** WHAT IS BEING ASKED **
Return only the number of lines that hold "scene".

##### DATASET EXCERPT

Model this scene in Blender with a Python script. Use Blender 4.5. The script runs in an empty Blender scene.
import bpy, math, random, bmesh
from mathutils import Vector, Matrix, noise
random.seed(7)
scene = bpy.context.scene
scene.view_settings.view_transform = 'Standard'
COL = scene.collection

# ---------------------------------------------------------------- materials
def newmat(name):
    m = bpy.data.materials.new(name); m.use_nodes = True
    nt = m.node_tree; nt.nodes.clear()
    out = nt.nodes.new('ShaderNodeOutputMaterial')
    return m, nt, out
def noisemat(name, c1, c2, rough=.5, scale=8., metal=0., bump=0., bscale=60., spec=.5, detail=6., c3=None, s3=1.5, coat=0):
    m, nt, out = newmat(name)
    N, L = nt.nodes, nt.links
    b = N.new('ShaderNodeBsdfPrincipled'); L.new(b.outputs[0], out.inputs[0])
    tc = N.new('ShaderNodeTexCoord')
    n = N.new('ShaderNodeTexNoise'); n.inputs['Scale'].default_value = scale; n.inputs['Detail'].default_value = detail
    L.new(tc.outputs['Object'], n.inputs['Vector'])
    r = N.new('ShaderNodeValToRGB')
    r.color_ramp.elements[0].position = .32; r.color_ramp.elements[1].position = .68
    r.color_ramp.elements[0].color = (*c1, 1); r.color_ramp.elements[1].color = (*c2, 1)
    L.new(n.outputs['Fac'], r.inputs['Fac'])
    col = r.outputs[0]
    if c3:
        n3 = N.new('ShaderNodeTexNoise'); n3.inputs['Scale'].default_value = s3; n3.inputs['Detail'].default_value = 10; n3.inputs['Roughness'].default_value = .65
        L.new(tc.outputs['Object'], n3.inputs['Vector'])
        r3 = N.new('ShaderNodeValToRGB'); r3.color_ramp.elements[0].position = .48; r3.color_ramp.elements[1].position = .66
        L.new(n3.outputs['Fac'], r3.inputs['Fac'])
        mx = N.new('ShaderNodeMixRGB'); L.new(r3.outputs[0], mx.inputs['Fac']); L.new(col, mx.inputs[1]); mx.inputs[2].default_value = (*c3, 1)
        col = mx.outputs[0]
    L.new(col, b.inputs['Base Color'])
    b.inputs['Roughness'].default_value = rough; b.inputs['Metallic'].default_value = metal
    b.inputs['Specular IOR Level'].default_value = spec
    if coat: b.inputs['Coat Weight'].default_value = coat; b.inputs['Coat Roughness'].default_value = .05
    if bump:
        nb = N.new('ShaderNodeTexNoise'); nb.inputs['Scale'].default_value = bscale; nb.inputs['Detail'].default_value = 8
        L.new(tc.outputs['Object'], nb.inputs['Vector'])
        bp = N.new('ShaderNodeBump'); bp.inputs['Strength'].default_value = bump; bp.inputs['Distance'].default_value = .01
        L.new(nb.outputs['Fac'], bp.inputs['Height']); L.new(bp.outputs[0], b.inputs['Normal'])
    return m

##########

** RESPONSE TO THE TASK **
4